Seattle Transit Agency to Put Expansion Plan Before Voters

SAN FRANCISCO - Sound Transit, the Seattle-area regional transit operator, is making plans to return to voters to ask for a slimmed-down - but still sizable - expansion plan that would be financed with increased sales taxes.

The agency's goal is to create a "faster and lower-cost package" than that rejected by the region's voters last November.

More than 55% of voters in the three-county region in 2007 voted against the measure, which combined a $10.8 billion mass transit plan and a $7 billion highway plan financed with a total 0.6% sales tax increase and an increase in property taxes on vehicles. The Sound Transit district take in King, Pierce, and Snohomish counties

Since that measure was defeated last year, Sound Transit has worked to develop an alternative transit-only plan that would be brought before the region's voters either this November or in 2010. As with the previous proposal, the agency would issue bonds backed by the sales tax.

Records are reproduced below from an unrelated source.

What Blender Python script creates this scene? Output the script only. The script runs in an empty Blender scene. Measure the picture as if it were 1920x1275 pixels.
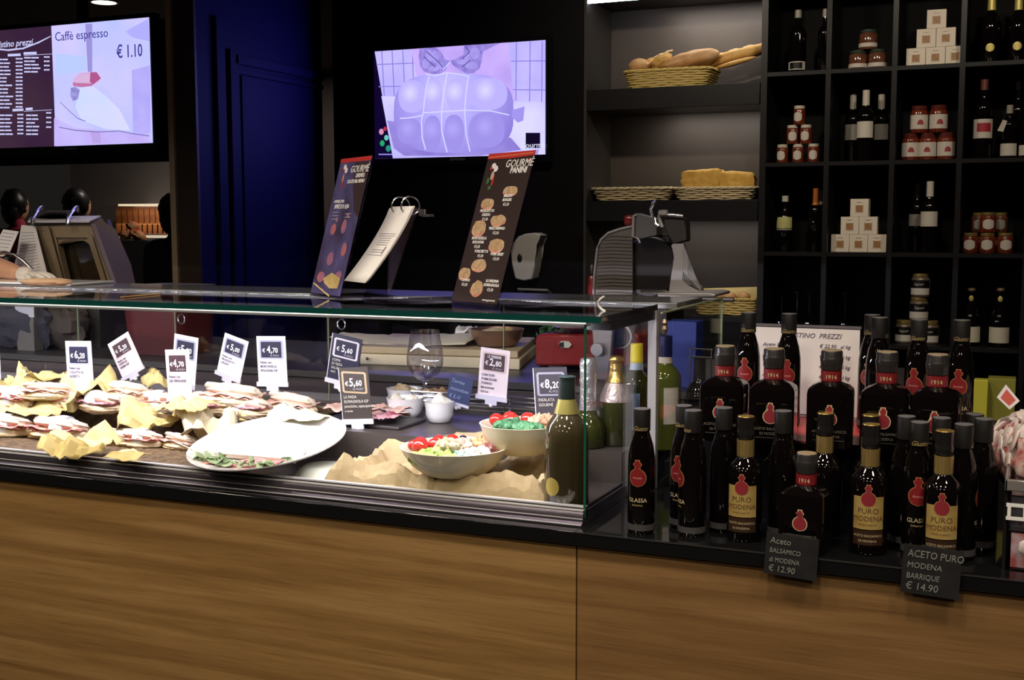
import bpy, bmesh, math, random
from mathutils import Vector, Matrix, noise
D = bpy.data; S = bpy.context.scene; COL = S.collection
random.seed(7); R = random.random; U = random.uniform; PI = math.pi
def rad(a): return math.radians(a)
# ---------------------------------------------------------------- camera
FPX, YAW, PITCH, ROLL = 2224.15, 0.411473628, 0.0986438673, -0.00144623375
CP = Vector((0.8207, -2.1947, 1.62))
cy, sy = math.cos(YAW), math.sin(YAW)
FW = Vector((-sy*math.cos(PITCH), cy*math.cos(PITCH), -math.sin(PITCH)))
RI = Vector((cy, sy, 0)); UP = RI.cross(FW)
RI, UP = math.cos(ROLL)*RI+math.sin(ROLL)*UP, -math.sin(ROLL)*RI+math.cos(ROLL)*UP
cam = D.cameras.new('camera'); co = D.objects.new('camera', cam); COL.objects.link(co)
cam.sensor_width = 36; cam.lens = 36*FPX/1920; cam.clip_start = 0.05
co.matrix_world = Matrix.Translation(CP) @ Matrix((RI, UP, -FW)).transposed().to_4x4()
S.camera = co
def P(px, py, z=None, y=None, x=None):
    """point of the place seen at a pixel of the 1920x1275 photograph, on a plane of known height or depth"""
    v = FW+RI*((px-960)/FPX)-UP*((py-637.5)/FPX)
    t = (z-CP.z)/v.z if z is not None else (y-CP.y)/v.y if y is not None else (x-CP.x)/v.x
    return CP+v*t
# ---------------------------------------------------------------- world, exposure, large lights
w = D.worlds.new('world'); S.world = w; w.use_nodes = True
w.node_tree.nodes['Background'].inputs[0].default_value = (.9, .8, .7, 1)
w.node_tree.nodes['Background'].inputs[1].default_value = .012
S.view_settings.view_transform = 'Standard'; S.view_settings.look = 'None'
S.view_settings.exposure = 0; S.view_settings.gamma = 1; S.view_settings.use_curve_mapping = False
S.cycles.transparent_max_bounces = 32; S.cycles.max_bounces = 8; S.cycles.use_denoising = True
S.cycles.caustics_reflective = False; S.cycles.caustics_refractive = False; S.cycles.sample_clamp_indirect = 3
def light(name, kind, loc, power, color, size=.1, size_y=None, aim=None, rot=None, spot=None, blend=.6, spread=None):
    l = D.lights.new(name, kind); l.energy = power; l.color = color
    if kind == 'AREA':
        l.shape = 'RECTANGLE' if size_y else 'DISK'; l.size = size
        if size_y: l.size_y = size_y
        if spread: l.spread = rad(spread)
    else: l.shadow_soft_size = size
    if kind == 'SPOT': l.spot_size = rad(spot or 90); l.spot_blend = blend
    o = D.objects.new(name, l); COL.objects.link(o); o.location = loc
    if aim is not None: o.rotation_euler = (Vector(aim)-Vector(loc)).to_track_quat('-Z', 'Y').to_euler()
    if rot: o.rotation_euler = rot
    return o
WARM = (1, .86, .68); COOL = (.80, .82, 1)
CEIL = 3.0
# strip lamp under the front edge of the case glass, bread bay strips, downlights of the shop, added alley spots
light('case_strip_light', 'AREA', (-1.78, .082, 1.4055), 24, (.92, .87, 1), 3.5, .012, rot=(rad(28), 0, 0))
for nm, z, pw in (('bay_strip_top', 2.63, 1.5), ('bay_strip_middle', 2.13, 1.1), ('bay_strip_low', 1.61, .6)):
    light(nm, 'AREA', (-.58, 3.42, z), pw, (1, .93, .86), .5, .03, rot=(rad(12), 0, 0))
SPOTS = [(-3.0, -.8), (-1.9, -.8), (-.8, -.8), (.3, -.8), (1.4, -.8), (-2.4, -2.0), (-1.1, -2.0), (.2, -2.0), (1.5, -2.0), (-1.8, -3.6), (-.2, -3.6), (1.4, -3.6)]
for i, (x, y) in enumerate(SPOTS):
    light('ceiling_spot', 'SPOT', (x, y, CEIL-.03), 82, WARM, .12, aim=(x, y+.9, 0), spot=120, blend=.9)
for x, y, e in ((-2.0, 1.6, 26), (-.75, 1.75, 42), (.25, 1.75, 30), (1.0, 1.75, 28)):
    light('added_alley_spot', 'SPOT', (x, y, CEIL-.03), e, WARM, .045, aim=(x, y+1.55, 2.0) if x > -1 else (x-.15, y-.3, 0), spot=88 if x > -1 else 56, blend=.8)  # unseen spots added over the alley to brighten shelves and press
light('hall_light', 'AREA', (-5.2, 5.8, CEIL-.05), 24, (1, .88, .78), .8)
light('added_television_glow', 'AREA', (-1.83, 3.125, 2.22), 5, (.20, .18, 1), .92, .52, aim=(-1.83, 0, 2.22))  # added blue light, carries the screen's glow onto the side wall
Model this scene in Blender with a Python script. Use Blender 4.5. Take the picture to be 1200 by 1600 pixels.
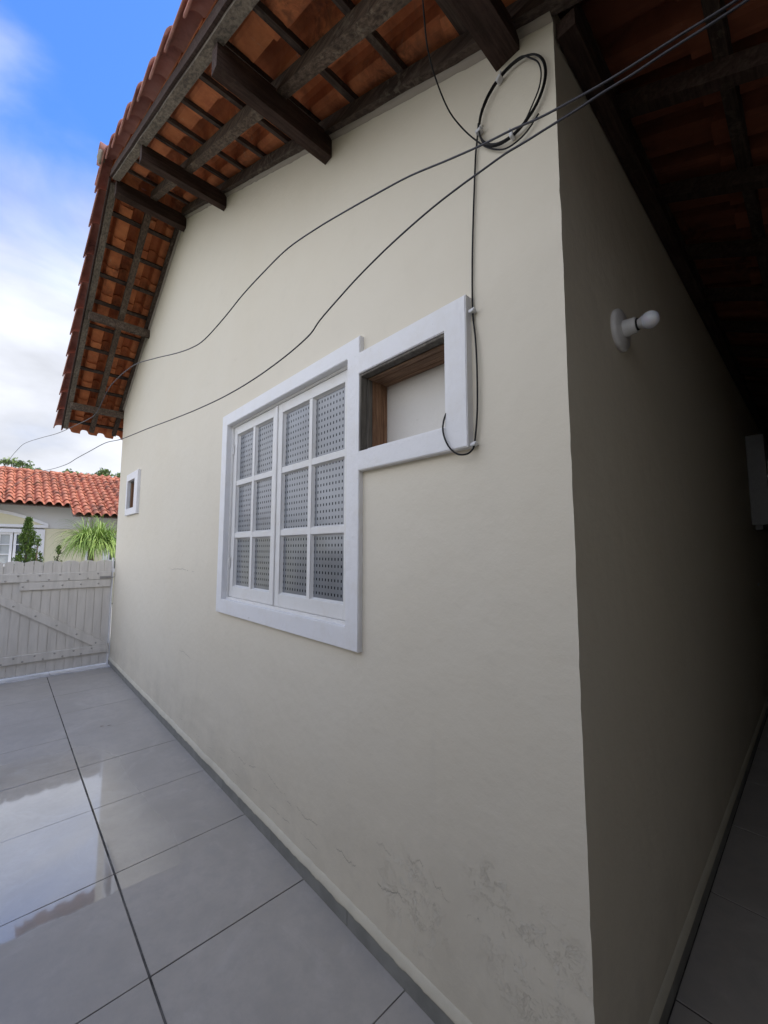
import bpy, bmesh, math, random
from mathutils import Vector, Matrix, noise
random.seed(7)
PI=math.pi
C=bpy.context.scene.collection
for o in list(bpy.data.objects): bpy.data.objects.remove(o)

# ---------------------------------------------------------------- camera
cam=bpy.data.cameras.new('camera'); co=bpy.data.objects.new('camera',cam); C.objects.link(co)
cam.sensor_fit='VERTICAL'; cam.sensor_height=36; cam.sensor_width=27
cam.lens=635.0/1600*36
cam.clip_start=0.02; cam.clip_end=500
pi_,ya,ro=math.radians(5.237),math.radians(43.028),math.radians(.058)
fw=Vector((-math.cos(ya)*math.cos(pi_),math.sin(ya)*math.cos(pi_),math.sin(pi_)))
r0=Vector((math.sin(ya),math.cos(ya),0)); u0=r0.cross(fw)
rr=r0*math.cos(ro)+u0*math.sin(ro); uu=u0*math.cos(ro)-r0*math.sin(ro)
M=Matrix((rr,uu,-fw)).transposed().to_4x4(); M.translation=Vector((0,-1.1444,1.55))
co.matrix_world=M
bpy.context.scene.camera=co

# ---------------------------------------------------------------- sky and sun
SUN_EL,SUN_AZ=math.radians(52),math.radians(28)      # azimuth clockwise from +Y
w=bpy.data.worlds.new('World'); bpy.context.scene.world=w; w.use_nodes=True
nt=w.node_tree; N=nt.nodes; Lk=nt.links; N.clear()
def nd(nt,t,**k):
    n=nt.nodes.new(t)
    for a,b in k.items(): setattr(n,a,b)
    return n
out=nd(nt,'ShaderNodeOutputWorld'); bg=nd(nt,'ShaderNodeBackground'); bg.inputs[1].default_value=.12
sky=nd(nt,'ShaderNodeTexSky',sky_type='NISHITA',sun_disc=False,sun_elevation=SUN_EL,sun_rotation=SUN_AZ,ozone_density=2.0,air_density=1.0,dust_density=.6)
HOLE=(-.63,.12,.77)   # direction of the blue opening in the cloud
tc=nd(nt,'ShaderNodeTexCoord'); mp=nd(nt,'ShaderNodeMapping'); mp.inputs['Scale'].default_value=(1,1,2.1)
mp.inputs['Location'].default_value=(.35,.1,.0)
Lk.new(tc.outputs['Generated'],mp.inputs[0])
n1=nd(nt,'ShaderNodeTexNoise'); n1.inputs['Scale'].default_value=2.3; n1.inputs['Detail'].default_value=7; n1.inputs['Roughness'].default_value=.5; n1.inputs['Distortion'].default_value=.5
Lk.new(mp.outputs[0],n1.inputs['Vector'])
sx=nd(nt,'ShaderNodeSeparateXYZ'); Lk.new(tc.outputs['Generated'],sx.inputs[0])
def mth(nt,op,a,b=None,c=None,clamp=False):
    n=nd(nt,'ShaderNodeMath',operation=op,use_clamp=clamp)
    for i,v in enumerate((a,b,c)):
        if v is None: continue
        if isinstance(v,(int,float)): n.inputs[i].default_value=v
        else: nt.links.new(v,n.inputs[i])
    return n.outputs[0]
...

"We've done a lot of work developing ideas in response to the public's rising demand for mass transit," Greg Nickels, the mayor of Seattle and chair of the Sound Transit board, said at Thursday's board meeting.

The board of the agency, which is formally named the Central Puget Sound Regional Transit Authority, voted to proceed with a public involvement process designed to help them determine what projects to include in the ballot measure, how much of a tax increase to request, and when to do so.

Sound Transit's public involvement effort is slated to launch in May, allowing the board to consider the outcome of those meetings in June and July when it selects its priority projects and decides if it should go forward with the ballot measure this November.

The draft plans project that a 0.4% sales tax would support $6.8 billion in capital spending in 2007 dollars, and that the 0.5% tax would support $7.8 billion. Those draft plans all call for a mix of new light rail, bus, and traditional commuter train services.

Sound Transit currently serves 50,000 commuter train and bus riders each workday. The agency expects to double that number next year when it opens its first light-rail line, connecting downtown Seattle and Seattle's airport.